> A private thread ensued between myself, GNU, and Benno, and what came out of that conversation was that Benno was not going to be allowed to become a maintainer of the project in GNU’s eyes.
This is the part I'm most curious about. Why didn't GNU let him become a maintainer?
> Off topic, but I enjoyed seeing the leaders of the various GNU projects listed in one place as signers of this letter. I don’t agree with them but it is good to see their names and projects listed.
Notice that for most of the big projects, it is not the leader name that appears on that list, but only a particular developer.
People developing software. For example the gnome folks. You, me. (don't know about you, but I have services that use systemd for starting and supervising the service)
> If GNU/Linux closed its source and went proprietary, you would say exactly the same things: Fork or GTFO.
Yes, actually, yes. If Linus decided that all future development he wants to do is now closed source, I either have the option to fork and continue in the open or GTFO. I'm not the one to decide what he can to in his time. There's be a number of legal issues surrounding that, for example that he can't take the current kernel code, but if he decides that within the given framework he closes his development, fine with me. If Linus decides that he thinks that a deep integration between the kernel and systemd is the way forward for his project, I have to accept that. I may not like it, but unless I do something to change it I can't force it any other way.
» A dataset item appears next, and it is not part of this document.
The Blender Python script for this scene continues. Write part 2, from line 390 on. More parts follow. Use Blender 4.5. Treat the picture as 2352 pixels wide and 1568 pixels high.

The beauty of OSS is that you can exactly do that - take the last public version and make something better, something that's more the way you like it, no matter what the original owner thinks, says or does.
> though it has been superseded by X.org sometime around 2004 due to a license change from the MIT license to the 4-clause BSD license,
My understanding is that the scene for the fork had already been set by the time of the relatively late license change. I seem to recall reading at the time that the XFree86 core team was unhappy that a sole contributor was attempting to modernize the system by introducing extensions, without building consensus around them to their satisfaction.
So the license change was meant to prevent forks from merging in further work on XFree86.
Of course the fork was adding functionality everybody wanted. So the fork survived and upstream languished.
> And stop forking OpenSSL; you’re just making things worse.
I strongly disagree that forks are making things worse. The solution to a project that is too difficult to fix due to baggage or a bad community or bad maintainers is to fork.
I mean more like GNOME which once was a GNU project and then left GNU to continue on their own. There are more examples like that. They don't need new manpower or inertia. They just drop GNU if they feel it keeps them back (which a lot of projects recently think, apparently, after the whole RMS drama some time back)
> If you disagree with the kernel naming guidelines you are free to create your own fork. Good luck.
You do realise that cuts both ways. Why did some people raise this issue in the first place - according to your logic, they should have just forked it.
Silly arguments like this don't contribute to the discussion in any meaningful way.
> I'd just like to interject for a moment. What you're refering to as non-GNU Linux, is in fact, Linux, or as I've recently taken to calling it, GNU plus Linux minus GNU.
> Then the Michael Niedermayer side took back control and the group that took over ffmpeg abdicated power over ffmpeg and its brand and moved to a fork.
Once again, no, it’s not what happened. A team forked but failed to gain significant traction and the original project is now the only one remaining.
The email you quote comes from just before the fork. Niedermayer was the main maintainer of ffmpeg and as stated there was disagreement between him and what became the libav developers about the possibility of adding new features while improving the code.
The libav team wanted to fully focus on code improvement and left in a very vocal and really obnoxious way. As anyone could have predicted history showed the they were wrong. It was completely possible to do both new features and code improvement at the same time.
Niedermayer resigned in 2015 because the way the fork was handled had made things painful for him which I fully respect.
Nano has been part of the GNU Project since 2001, and Benno has been contributing to that project for years.